At a campaign stop in Muscatine, Iowa, on Thursday, Rubio said Cruz “has not told the truth about his position in the past on legalization.”

“He supports legalizing people that are here illegally,” Rubio said. “Or at least did until the other night, at the debate.”

Shortly after, Cruz approached reporters, unprompted, to defend himself, in Las Vegas.

"Let’s have a moment of simple clarity: I oppose amnesty, I oppose citizenship, I oppose legalization for illegal immigrants. I always have, I always will and I challenge every other Republican candidate to say the same thing or if not, then to stop making silly assertions that their records and my records on immigration are the same,” Cruz said.

But on Fox News on Wednesday, a visibly flustered Cruz stumbled after being played his own words from 2013.

That year, Cruz proposed several amendments to the "Gang of Eight” immigration bill, a comprehensive immigration reform bill co-authored by Rubio. One of those would have supported legalization, but banned a pathway to citizenship.

From the Senate floor in May 2013, Cruz said, "If the proponents of this bill actually demonstrate a commitment not to politics, not to campaigning all the time, but to actually fixing this problem, to finding a middle ground, that would fix the problem and also allow for those 11 million people who are here illegally a legal status with citizenship off the table.”

Cruz said that the amendment he offered in 2013 was a “poison pill” meant to expose those behind the "Gang of Eight” bill who, he said, were angling for amnesty above all other forms of immigration reform. Cruz said his amendment called the “bluff” of the authors of the bill and “laid naked the partisanship, the hypocrisy and the lies."

“I have never supported legalization and I do not intend to support legalization,” Cruz said at the Republican debate in Las Vegas on Tuesday.

On Thursday, Rubio said Cruz’s use of the word "intend" was “crafty language” and that Cruz was only giving himself some “wiggle room” in a primary where voters are seeking candidates who are tough on illegal immigration.

“I think his hope was once he got into the general election to then start talking about legalization as a way to attract more voters,” Rubio said.

But Cruz shot back, saying that “the only thing that has shifted is the language of the establishment. I have been consistent from day one."

Cruz said that both he and Rubio campaigned for the Senate saying they would fight amnesty but Rubio reversed course once he made it to Washington.

"Those decisions have consequences. Now in 2013, I think the Rubio campaign thought it was a very clever move that by supporting amnesty which is supported by big business, that they would lock up the big money donors in the Republican Party and he would benefit,” Cruz said. "Now two years later, I think the Rubio campaign, they wish they hadn’t made that choice.

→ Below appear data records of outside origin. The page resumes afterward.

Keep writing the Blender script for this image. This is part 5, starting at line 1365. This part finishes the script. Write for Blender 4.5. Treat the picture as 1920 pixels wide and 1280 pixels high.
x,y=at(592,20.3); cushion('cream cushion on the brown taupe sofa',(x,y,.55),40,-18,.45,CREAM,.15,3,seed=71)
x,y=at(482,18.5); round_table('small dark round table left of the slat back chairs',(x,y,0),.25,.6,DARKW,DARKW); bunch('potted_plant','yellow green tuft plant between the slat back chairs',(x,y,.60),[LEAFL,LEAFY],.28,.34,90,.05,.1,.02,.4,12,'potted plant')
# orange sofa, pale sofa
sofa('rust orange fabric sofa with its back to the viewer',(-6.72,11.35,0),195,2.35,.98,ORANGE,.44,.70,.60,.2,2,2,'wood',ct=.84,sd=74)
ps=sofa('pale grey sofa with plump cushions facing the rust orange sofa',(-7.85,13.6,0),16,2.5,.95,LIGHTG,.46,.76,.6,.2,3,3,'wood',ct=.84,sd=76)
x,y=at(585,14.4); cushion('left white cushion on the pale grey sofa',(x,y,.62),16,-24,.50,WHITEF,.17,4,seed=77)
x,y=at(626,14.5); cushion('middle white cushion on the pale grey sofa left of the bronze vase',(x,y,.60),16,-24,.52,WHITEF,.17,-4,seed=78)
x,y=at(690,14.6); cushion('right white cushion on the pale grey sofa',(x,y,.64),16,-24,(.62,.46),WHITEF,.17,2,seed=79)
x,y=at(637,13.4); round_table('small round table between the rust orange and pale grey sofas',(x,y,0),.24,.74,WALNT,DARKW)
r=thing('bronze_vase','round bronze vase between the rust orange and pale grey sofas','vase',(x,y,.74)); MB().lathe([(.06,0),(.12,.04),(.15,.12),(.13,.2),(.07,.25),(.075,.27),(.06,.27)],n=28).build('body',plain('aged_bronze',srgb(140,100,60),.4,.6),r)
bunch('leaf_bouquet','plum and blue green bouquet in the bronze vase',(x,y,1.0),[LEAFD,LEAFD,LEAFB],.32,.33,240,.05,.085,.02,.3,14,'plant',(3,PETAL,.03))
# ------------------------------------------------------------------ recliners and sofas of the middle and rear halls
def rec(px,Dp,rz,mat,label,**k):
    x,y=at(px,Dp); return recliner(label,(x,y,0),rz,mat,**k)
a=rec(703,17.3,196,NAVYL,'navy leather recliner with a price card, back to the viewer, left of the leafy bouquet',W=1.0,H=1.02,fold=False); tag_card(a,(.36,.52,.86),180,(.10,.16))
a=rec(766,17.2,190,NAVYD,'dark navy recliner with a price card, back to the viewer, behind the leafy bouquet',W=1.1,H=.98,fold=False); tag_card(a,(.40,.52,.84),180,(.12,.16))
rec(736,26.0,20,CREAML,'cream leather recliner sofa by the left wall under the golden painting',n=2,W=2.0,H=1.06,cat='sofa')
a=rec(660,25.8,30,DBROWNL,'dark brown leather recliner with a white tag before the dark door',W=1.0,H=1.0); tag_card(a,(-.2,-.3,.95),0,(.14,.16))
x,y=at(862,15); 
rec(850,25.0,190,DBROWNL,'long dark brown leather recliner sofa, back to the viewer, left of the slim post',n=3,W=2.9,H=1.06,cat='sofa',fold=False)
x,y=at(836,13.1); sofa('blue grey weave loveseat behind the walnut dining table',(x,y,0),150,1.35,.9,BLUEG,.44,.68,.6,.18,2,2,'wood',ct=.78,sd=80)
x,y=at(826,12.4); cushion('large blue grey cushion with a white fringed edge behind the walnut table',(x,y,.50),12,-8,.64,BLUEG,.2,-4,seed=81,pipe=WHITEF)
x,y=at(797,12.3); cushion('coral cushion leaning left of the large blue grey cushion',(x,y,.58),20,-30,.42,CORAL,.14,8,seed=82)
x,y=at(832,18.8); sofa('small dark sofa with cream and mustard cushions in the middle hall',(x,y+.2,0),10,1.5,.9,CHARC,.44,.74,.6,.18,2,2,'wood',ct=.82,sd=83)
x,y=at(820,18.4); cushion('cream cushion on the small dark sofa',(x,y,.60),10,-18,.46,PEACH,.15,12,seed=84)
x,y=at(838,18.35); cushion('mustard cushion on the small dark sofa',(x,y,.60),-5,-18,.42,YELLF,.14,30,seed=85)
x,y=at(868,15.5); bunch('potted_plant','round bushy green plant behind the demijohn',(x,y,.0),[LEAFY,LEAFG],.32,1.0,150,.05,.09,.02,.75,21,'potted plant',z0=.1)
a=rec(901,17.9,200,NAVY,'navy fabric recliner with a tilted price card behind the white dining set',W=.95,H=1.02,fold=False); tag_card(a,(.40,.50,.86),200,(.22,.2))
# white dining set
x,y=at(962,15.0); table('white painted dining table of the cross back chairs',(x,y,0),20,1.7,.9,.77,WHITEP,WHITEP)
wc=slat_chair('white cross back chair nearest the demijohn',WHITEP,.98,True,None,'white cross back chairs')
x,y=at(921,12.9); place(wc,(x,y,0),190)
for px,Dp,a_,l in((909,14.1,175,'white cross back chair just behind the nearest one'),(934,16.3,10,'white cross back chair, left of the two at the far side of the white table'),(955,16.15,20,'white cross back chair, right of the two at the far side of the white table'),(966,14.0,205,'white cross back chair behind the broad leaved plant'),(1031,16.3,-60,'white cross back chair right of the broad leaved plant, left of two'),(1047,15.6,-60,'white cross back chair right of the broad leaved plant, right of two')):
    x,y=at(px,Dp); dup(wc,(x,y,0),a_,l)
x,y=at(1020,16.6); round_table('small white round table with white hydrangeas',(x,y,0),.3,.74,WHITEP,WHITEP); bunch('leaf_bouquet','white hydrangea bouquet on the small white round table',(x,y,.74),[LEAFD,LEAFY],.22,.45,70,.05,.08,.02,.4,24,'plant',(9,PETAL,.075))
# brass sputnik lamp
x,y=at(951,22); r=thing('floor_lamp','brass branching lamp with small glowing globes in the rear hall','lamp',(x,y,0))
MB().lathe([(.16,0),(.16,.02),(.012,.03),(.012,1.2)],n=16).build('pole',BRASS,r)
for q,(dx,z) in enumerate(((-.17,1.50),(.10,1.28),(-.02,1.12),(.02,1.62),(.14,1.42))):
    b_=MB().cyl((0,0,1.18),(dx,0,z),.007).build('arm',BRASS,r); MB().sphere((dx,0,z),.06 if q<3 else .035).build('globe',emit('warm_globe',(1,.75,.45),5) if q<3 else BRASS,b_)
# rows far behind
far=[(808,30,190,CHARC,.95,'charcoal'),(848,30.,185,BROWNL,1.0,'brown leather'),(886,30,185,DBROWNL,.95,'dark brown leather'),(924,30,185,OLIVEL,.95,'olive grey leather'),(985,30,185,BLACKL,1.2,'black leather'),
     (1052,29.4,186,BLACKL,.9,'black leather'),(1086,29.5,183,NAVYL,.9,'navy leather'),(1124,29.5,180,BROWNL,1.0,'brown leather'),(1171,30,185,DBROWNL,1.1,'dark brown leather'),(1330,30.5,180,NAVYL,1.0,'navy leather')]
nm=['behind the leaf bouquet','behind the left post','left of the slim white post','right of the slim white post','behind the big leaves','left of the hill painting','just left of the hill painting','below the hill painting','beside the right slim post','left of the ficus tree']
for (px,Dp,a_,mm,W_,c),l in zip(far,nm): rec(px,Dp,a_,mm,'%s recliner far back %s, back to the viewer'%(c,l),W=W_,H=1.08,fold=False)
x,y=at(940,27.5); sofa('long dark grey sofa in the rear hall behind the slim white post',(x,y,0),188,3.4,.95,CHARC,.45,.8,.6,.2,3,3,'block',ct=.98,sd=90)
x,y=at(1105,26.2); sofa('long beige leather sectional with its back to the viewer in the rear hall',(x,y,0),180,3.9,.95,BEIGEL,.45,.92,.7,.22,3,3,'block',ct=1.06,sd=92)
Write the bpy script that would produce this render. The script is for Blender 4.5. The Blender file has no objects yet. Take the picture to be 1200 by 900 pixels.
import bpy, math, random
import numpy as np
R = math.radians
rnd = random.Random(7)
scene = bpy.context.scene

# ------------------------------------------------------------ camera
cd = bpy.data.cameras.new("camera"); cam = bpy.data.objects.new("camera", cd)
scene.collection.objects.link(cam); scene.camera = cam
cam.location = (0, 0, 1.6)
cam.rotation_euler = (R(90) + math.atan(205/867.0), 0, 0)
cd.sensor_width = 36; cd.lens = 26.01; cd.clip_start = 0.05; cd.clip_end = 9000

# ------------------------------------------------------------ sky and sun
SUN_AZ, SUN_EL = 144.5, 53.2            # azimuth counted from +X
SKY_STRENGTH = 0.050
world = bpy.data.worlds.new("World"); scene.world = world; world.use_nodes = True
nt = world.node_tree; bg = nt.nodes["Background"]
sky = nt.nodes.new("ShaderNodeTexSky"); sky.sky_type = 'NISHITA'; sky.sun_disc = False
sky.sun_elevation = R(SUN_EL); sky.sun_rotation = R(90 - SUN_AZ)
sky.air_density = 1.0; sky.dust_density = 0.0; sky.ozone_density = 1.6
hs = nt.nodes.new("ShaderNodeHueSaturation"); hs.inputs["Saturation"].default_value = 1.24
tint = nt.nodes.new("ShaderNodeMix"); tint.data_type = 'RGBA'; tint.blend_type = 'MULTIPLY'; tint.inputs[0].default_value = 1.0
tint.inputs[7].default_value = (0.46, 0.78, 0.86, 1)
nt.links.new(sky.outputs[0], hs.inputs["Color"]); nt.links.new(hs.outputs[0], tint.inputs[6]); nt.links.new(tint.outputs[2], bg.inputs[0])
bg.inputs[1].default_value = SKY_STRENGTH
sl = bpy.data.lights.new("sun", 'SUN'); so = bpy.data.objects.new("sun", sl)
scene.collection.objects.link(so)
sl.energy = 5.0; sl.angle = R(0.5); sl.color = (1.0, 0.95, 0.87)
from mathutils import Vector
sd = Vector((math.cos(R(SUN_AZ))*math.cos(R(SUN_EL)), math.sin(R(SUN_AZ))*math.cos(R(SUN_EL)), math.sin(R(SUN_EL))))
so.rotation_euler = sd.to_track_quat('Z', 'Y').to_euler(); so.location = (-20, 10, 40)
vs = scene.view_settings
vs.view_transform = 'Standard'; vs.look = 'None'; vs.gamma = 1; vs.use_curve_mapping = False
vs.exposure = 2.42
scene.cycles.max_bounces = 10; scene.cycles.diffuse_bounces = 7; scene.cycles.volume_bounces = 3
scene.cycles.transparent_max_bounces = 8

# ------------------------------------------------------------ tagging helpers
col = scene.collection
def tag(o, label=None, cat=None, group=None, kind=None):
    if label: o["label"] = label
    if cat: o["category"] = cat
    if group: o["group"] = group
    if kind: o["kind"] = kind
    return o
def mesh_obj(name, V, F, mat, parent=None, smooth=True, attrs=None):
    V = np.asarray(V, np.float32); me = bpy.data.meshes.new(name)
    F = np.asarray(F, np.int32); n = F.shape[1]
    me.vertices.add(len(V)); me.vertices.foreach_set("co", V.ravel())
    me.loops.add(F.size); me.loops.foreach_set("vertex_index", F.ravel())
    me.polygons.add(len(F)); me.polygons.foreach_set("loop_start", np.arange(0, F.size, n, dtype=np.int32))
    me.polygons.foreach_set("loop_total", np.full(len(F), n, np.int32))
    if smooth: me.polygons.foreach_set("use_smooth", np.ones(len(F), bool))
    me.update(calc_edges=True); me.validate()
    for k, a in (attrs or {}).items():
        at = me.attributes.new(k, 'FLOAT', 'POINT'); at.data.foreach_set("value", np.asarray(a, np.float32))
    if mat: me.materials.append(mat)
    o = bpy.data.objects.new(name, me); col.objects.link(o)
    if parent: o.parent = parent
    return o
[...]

And as a result they are trying to muddy the waters, but you know the lines are very clear."

The Cruz campaign released an ad in Iowa Thursday that touts the senator’s fight against the “Gang of Eight” bill. In addition, two of his colleagues in Congress with conservative records on immigration, Sen. Mike Lee and Sen. Jeff Sessions, as well as Rush Limbaugh, defended Cruz on Thursday, saying he was against legalization and the "Gang of Eight" bill.

As the fight continues between the two men, at least one of them said the attack has turned personal.

"Ted is the one that chose to attack me personally in a very strong way and I simply responded with the facts,” said Rubio in Iowa Thursday.

Cruz continued to heap praise on Rubio even when criticizing him.

"Now, Marco Rubio is a friend of mine he is a wonderful communicator, he's a charming individual he's very well liked,” Cruz said.